Mayer: Bevor ich diese Frage beantworte, noch eine grundsätzliche Anmerkung. Firmen müssen wegkommen vom Firefighting und dürfen nicht glauben, dass sie mit einem Tool alle Probleme und deren Ursachen beseitigen. Sie sollten genau prüfen, warum und wie sie ein Tool einsetzen wollen, damit es den gewünschten Nutzen bringt und hier keine Fehlinvestition entsteht. Ein Tool kann sich sicherheitstechnisch auch als falsche Wahl erweisen. Oft werden Probleme etwa durch Prozesse, fehlende Security Awareness oder auch fehlerhafte Rollen im Security-Team verursacht.
Nehmen wir das Beispiel Antiviren-Tools: Brauchen wir mehrere Tools von unterschiedlichen Anbietern oder reicht eines aus? Wie kombinieren wir verschiedene Tools richtig, um deren Stärken voll auszuschöpfen? Die Analyse ist sehr aufwendig. Wir raten dazu, das Use-Case-basiert anzugehen. Wenn Daten etwa zum Großteil auf cloudbasierten Systemen abgelegt werden, könnte das Thema Endpoint Protection eine geringere Priorisierung erhalten.
com! professional: Kommen wir von den Tools zum Faktor Mensch, der als das größte Risiko bei Angriffen gilt.
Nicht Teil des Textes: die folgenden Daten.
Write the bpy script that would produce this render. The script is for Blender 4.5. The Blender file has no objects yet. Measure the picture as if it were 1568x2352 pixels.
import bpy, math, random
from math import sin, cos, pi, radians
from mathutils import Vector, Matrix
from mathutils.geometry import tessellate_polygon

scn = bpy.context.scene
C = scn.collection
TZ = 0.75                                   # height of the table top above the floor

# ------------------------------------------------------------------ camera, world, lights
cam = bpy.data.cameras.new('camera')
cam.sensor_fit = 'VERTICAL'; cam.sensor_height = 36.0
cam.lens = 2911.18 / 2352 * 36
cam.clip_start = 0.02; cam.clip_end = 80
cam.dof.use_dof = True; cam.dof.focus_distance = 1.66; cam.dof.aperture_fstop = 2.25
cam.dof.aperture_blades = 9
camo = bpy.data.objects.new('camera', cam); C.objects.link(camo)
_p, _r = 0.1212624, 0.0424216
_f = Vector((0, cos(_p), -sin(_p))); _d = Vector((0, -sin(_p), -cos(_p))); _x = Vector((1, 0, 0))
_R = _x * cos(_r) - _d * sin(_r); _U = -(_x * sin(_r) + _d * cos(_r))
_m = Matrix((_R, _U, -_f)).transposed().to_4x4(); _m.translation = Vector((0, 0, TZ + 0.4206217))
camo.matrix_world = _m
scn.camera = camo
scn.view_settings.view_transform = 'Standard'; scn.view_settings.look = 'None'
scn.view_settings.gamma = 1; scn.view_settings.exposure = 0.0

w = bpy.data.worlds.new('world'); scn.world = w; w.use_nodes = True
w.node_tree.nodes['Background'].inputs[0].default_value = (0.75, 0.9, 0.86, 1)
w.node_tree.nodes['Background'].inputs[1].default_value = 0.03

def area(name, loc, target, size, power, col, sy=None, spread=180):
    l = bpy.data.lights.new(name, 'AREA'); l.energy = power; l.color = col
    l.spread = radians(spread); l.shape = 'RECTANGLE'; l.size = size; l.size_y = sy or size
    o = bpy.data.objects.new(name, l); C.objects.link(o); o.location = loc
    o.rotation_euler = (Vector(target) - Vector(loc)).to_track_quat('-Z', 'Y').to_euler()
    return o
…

Welche Rolle spielen Trainings für Security Awareness im Rahmen einer Security-Strategie?
Mayer: Informationssicherheit steht und fällt mit dem wachsamen Anwender. Security Awareness sollte daher ein wichtiges Thema in den Unternehmen darstellen. Ziel ist es, die Mitarbeiter über Richtlinien, aktuelle Bedrohungen und den Umgang mit diesen Bedrohungen aufzuklären. Es geht um Transparenz, damit niemand das Thema Sicherheit als Nachteil sieht. Jeder Mitarbeiter sollte die Maßnahmenblöcke rund um IT-Sicherheit kennen, die seinen eigenen Anwendungsbereich betreffen.
Firmen sollten ihre Security-Strategie immer gesamtheitlich betrachten und daran denken, alle relevanten Stakeholder einzubeziehen - vom Vorstand bis zum Fachexperten.